The police’s long farewell to the Cold War

The Cold War ended in 1989 with the fall of the Berlin Wall. It was not surprising then when the long undeclared war between the Malaysian government and the Communist Party of Malaya also ended with the Hatyai Peace Accord in the same year. However, 21 years later, the Royal Malaysian Police still operates as if the nation is still at war.

The departure of Tan Sri Musa Hassan and the transition to Tan Sri Ismail Omar will not change anything unless the police revisits its original raison d’état and starts afresh with the new missions suggested by the Dzaiddin Royal Commission in 2005, namely, to fight crime, to uphold integrity, and to comply with human rights principles.

The Royal Malaysian Police’s role in curtailing the communists during the Cold War is internationally recognised, and continues to be cited among security experts in the United States in their discussion on Iraq and Afghanistan as an example of a successful multi-pronged anti-insurgency campaign.

The Malayan Emergency, from 1948 to 1960, was effectively an intensive civil war, especially in the first five years, but not declared as such by the British government to prevent insurance companies in London from inflating prices, which would inevitably jeopardise the profitability of British planters and other interests in Malaya.

Co-ordinated civilian leadership, intelligence and psychological warfare were central to the campaign as the British administration decided at the onset that the war was political in nature and not merely a military operation.

The police was tasked to be the lead agency with a single command chain nationwide and a force expanded many folds while the Malayan national military was only formally set up in 1956 in anticipation of independence.

The Royal Malaysian Police that we know today is the product of such a historical situation. It is a unique institution vis-à-vis police bodies around the world. Many developing countries have strong armed forces with a single national command chain while the police are often miniature by comparison, and on some occasion, part of the military establishment. For instance, the police was only separated from the Indonesian military just a decade ago. In some other countries, such as Australia or the United States, the police are localised forces governed by state or even county authorities.

Not only does the Royal Malaysian Police have a single national command chain, it was a larger force than the Armed Forces until the 1980s, which made it unusually powerful vis-à-vis its counterparts elsewhere. The General Operations Force (previously known as Field Force), the paramilitary unit of the Royal Malaysian Police, was at the forefront of combating the communists, with the military playing the supporting role.

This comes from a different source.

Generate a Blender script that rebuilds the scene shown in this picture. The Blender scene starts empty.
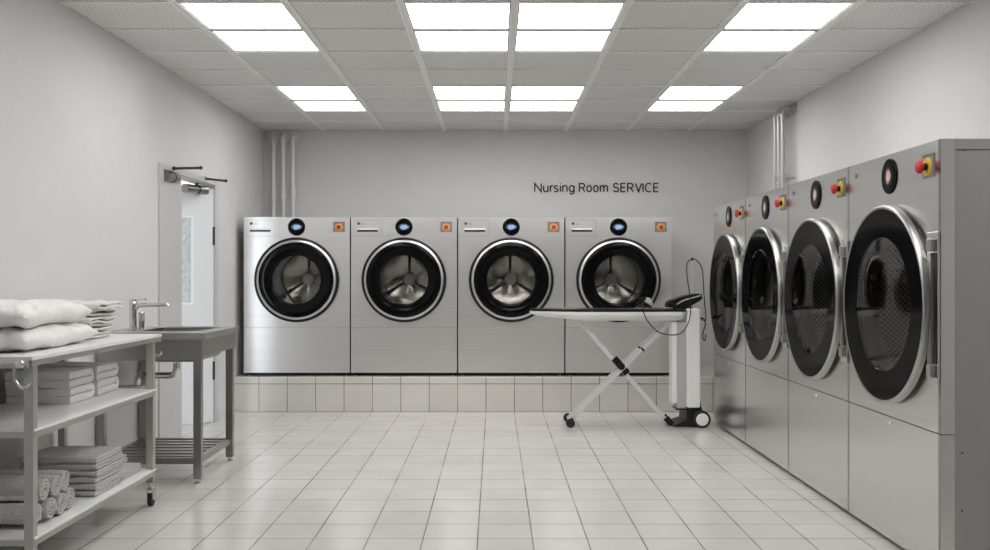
import bpy, bmesh, math, random
from mathutils import Vector, Matrix, noise
random.seed(4)
PI = math.pi
S = bpy.context.scene
C = S.collection
HC = 1.206            # camera height
# ------------------------------------------------------------------ materials
def mat(name, col=(.5,.5,.5), rough=.5, metal=0.0, **kw):
    m = bpy.data.materials.new(name); m.use_nodes = True
    b = m.node_tree.nodes['Principled BSDF']
    b.inputs['Base Color'].default_value = (*col, 1)
    b.inputs['Roughness'].default_value = rough
    b.inputs['Metallic'].default_value = metal
    for k, v in kw.items():
        b.inputs[k].default_value = v
    return m
def N(m, t, **kw):
    n = m.node_tree.nodes.new(t)
    for k, v in kw.items(): setattr(n, k, v)
    return n
def L(m, a, b): m.node_tree.links.new(a, b)
def P(m): return m.node_tree.nodes['Principled BSDF']
def coords(m, scale=(1,1,1), rot=(0,0,0), loc=(0,0,0), out='Object'):
    tc = N(m, 'ShaderNodeTexCoord'); mp = N(m, 'ShaderNodeMapping')
    mp.inputs['Scale'].default_value = scale; mp.inputs['Rotation'].default_value = rot; mp.inputs['Location'].default_value = loc
    L(m, tc.outputs[out], mp.inputs['Vector']); return mp.outputs['Vector']
def noise_bump(m, scale, strength, dist=.01, stretch=(1,1,1), detail=4):
    v = coords(m, stretch)
    n = N(m, 'ShaderNodeTexNoise'); n.inputs['Scale'].default_value = scale; n.inputs['Detail'].default_value = detail
    L(m, v, n.inputs['Vector'])
    b = N(m, 'ShaderNodeBump'); b.inputs['Strength'].default_value = strength; b.inputs['Distance'].default_value = dist
    L(m, n.outputs['Fac'], b.inputs['Height']); L(m, b.outputs['Normal'], P(m).inputs['Normal'])
    return n, b
def ramp(m, src, stops):
    r = N(m, 'ShaderNodeValToRGB'); e = r.color_ramp.elements
    e[0].position, e[0].color = stops[0][0], (*stops[0][1], 1); e[1].position, e[1].color = stops[-1][0], (*stops[-1][1], 1)
    for p, c in stops[1:-1]:
        x = e.new(p); x.color = (*c, 1)
    L(m, src, r.inputs['Fac']); return r.outputs['Color']

# plaster walls
PLA = mat('plaster', (.66,.66,.65), .75)
n, b = noise_bump(PLA, 9, .25, .02, detail=8)
n2 = N(PLA, 'ShaderNodeTexNoise'); n2.inputs['Scale'].default_value = 1.7; n2.inputs['Detail'].default_value = 8; n2.inputs['Roughness'].default_value = .65
L(PLA, coords(PLA), n2.inputs['Vector'])
L(PLA, ramp(PLA, n2.outputs['Fac'], [(.3,(.67,.67,.668)),(.7,(.71,.71,.708))]), P(PLA).inputs['Base Color'])
PAINT = mat('white_paint', (.72,.73,.74), .45)
FRAMEP = mat('door_paint', (.58,.585,.595), .4)
# tiles
def tile_mat(name, swz, off, c1, c2, rough=.16):
    m = mat(name, (.7,.7,.66), rough)
    tc = N(m, 'ShaderNodeTexCoord'); v = tc.outputs['Object']
    if swz == 'xz':
        s = N(m, 'ShaderNodeSeparateXYZ'); c = N(m, 'ShaderNodeCombineXYZ'); L(m, v, s.inputs[0])
        L(m, s.outputs['X'], c.inputs['X']); L(m, s.outputs['Z'], c.inputs['Y']); v = c.outputs[0]
    mp = N(m, 'ShaderNodeMapping'); mp.inputs['Location'].default_value = off; L(m, v, mp.inputs['Vector'])
    br = N(m, 'ShaderNodeTexBrick'); br.offset = 0; br.squash = 1
    L(m, mp.outputs[0], br.inputs['Vector'])
    br.inputs['Scale'].default_value = 1; br.inputs['Brick Width'].default_value = .25; br.inputs['Row Height'].default_value = .25
    br.inputs['Mortar Size'].default_value = .0032; br.inputs['Mortar Smooth'].default_value = .15; br.inputs['Bias'].default_value = 0
    br.inputs['Color1'].default_value = (*c1,1); br.inputs['Color2'].default_value = (*c2,1)
    ng = N(m, 'ShaderNodeTexNoise'); ng.inputs['Scale'].default_value = 2.3; ng.inputs['Detail'].default_value = 3; L(m, v, ng.inputs['Vector'])
    L(m, ramp(m, ng.outputs['Fac'], [(.35,(.10,.075,.055)),(.68,(.34,.29,.23))]), br.inputs['Mortar'])
    nz = N(m, 'ShaderNodeTexNoise'); nz.inputs['Scale'].default_value = 3.2; nz.inputs['Detail'].default_value = 6; L(m, v, nz.inputs['Vector'])
    mx = N(m, 'ShaderNodeMixRGB', blend_type='MULTIPLY'); mx.inputs[0].default_value = 1
    L(m, br.outputs['Color'], mx.inputs[1]); L(m, ramp(m, nz.outputs['Fac'], [(.35,(.95,.948,.945)),(.65,(1,1,1))]), mx.inputs[2])
    L(m, mx.outputs[0], P(m).inputs['Base Color'])
    # roughness : grout matt, tile glossy with faint variation
    rr = N(m, 'ShaderNodeMapRange'); rr.inputs['To Min'].default_value = rough; rr.inputs['To Max'].default_value = .8
    L(m, br.outputs['Fac'], rr.inputs['Value']); L(m, rr.outputs[0], P(m).inputs['Roughness'])
    inv = N(m, 'ShaderNodeMath', operation='SUBTRACT'); inv.inputs[0].default_value = 1; L(m, br.outputs['Fac'], inv.inputs[1])
    nw = N(m, 'ShaderNodeTexNoise'); nw.inputs['Scale'].default_value = 4; nw.inputs['Detail'].default_value = 1; L(m, v, nw.inputs['Vector'])
    ad = N(m, 'ShaderNodeMath', operation='MULTIPLY_ADD'); L(m, nw.outputs['Fac'], ad.inputs[0]); ad.inputs[1].default_value = .8; L(m, inv.outputs[0], ad.inputs[2])
    bp = N(m, 'ShaderNodeBump'); bp.inputs['Strength'].default_value = .5; bp.inputs['Distance'].default_value = .002
    L(m, ad.outputs[0], bp.inputs['Height']); L(m, bp.outputs[0], P(m).inputs['Normal'])
    return m
T1, T2 = (.63,.615,.585), (.655,.645,.62)
TILE = tile_mat('floor_tile', 'xy', (.0792, .922-.25*0, 0), T1, T2)
TILE_F = tile_mat('plinth_tile_front', 'xz', (.0792, .0025, 0), (.70,.68,.64), (.76,.745,.71), .22)
TILE_T = tile_mat('plinth_tile_top', 'xy', (.0792, .16, 0), T1, T2)
# perforated ceiling metal
CEIL = mat('perforated_metal', (.6,.6,.58), .5)
v = coords(CEIL, (45,45,45), (0,0,PI/4))
vo = N(CEIL, 'ShaderNodeTexVoronoi', voronoi_dimensions='2D'); vo.inputs['Randomness'].default_value = 0; vo.inputs['Scale'].default_value = 1
L(CEIL, v, vo.inputs['Vector'])
L(CEIL, ramp(CEIL, vo.outputs['Distance'], [(.20,(.34,.335,.33)),(.36,(.88,.875,.865))]), P(CEIL).inputs['Base Color'])
BAR = mat('ceiling_bar_metal', (.90,.895,.885), .45)
LFRAME = mat('light_frame_grey', (.16,.155,.15), .5)
TRIM = mat('ceiling_edge', (.70,.69,.68), .5)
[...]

As intelligence and psychological warfare were identified as the core success factors in the war, the Special Branch was arguably the nucleus of the police, and until the late 1970s employed more personnel than the Criminal Investigation Department.

Today, the police’s budget for 2010 is RM4.5 billion and a budgeted personnel strength of 122,655 for 2010. The actual strength is 107,455 as of December 31, 2009, according to a reply by the Home Minister to my question in Parliament.

Malaysia’s crime index exceeded the 100,000 cases in 1997 and 200,000 cases in 2007. While economic crisis causes the spike of crime initially, police inertia exacerbated a sense of impunity. During his tenure as IGP, whenever responding to media uproar about crime, Tan Sri Musa Hassan and, to a lesser extent, the government, has rehashed the oft-repeated mantra about the need for another 60,000 police personnel to fight crime.

But it is really not about having more policemen. The Interpol sets the optimal police-population ratio at 1:250. If every single Malaysian policeman is deployed to fight crime, the ratio is 1:270, which is not far off from Interpol’s optimal ratio.

It is a question of priority.

The General Operations Force comprises 12,746 while the Special Branch has 7,643 officers and personnel. By comparison, the Criminal Investigation Department, with the insurmountable challenge of solving escalating crime, has a strength of 8,449 officers and personnel.

It was interesting to note that both CID and Special Branch had around 6,000 officers each in 2005. The increase of number of police personnel without changing the philosophy and objectives will only see the distribution of new recruits continue as before.

Another 36,669 personnel are in the management department while 10,788 in the logistics department. The Dzaiddin Royal Commission identified in 2005 that 30 per cent of the force were desk bound and their positions can be easily filled by civilians, thus allowing the police to redeploy at least 30,000 trained police onto the streets. This was only taken up this year by the government in a piece-meal fashion where 6,751 desk job bound officers were redeployed onto the streets with 3,557 civilians filling the gap.

The Royal Malaysian Police must get its priority right. But to answer the question of priority, it must bid farewell to its Cold War mentality. For instance, it was even stated in the 2010 Budget that one of the seven key activities of the police is “to safeguard the security of the nation by gathering intelligence through secret and open means on communist, subversive and extremist elements and (shielding the nation) from intelligence and spying of local and foreign threats.”

Two decades after the Hatyai Accord, it is comical to target the communists, even more so in view of Umno’s recent exchange partnership with the Chinese Communist Party.

A change of IGP will not change the police in any way unless the police relinquish its political roles from the time of the Cold War and focus only on fighting crime to make Malaysia safe.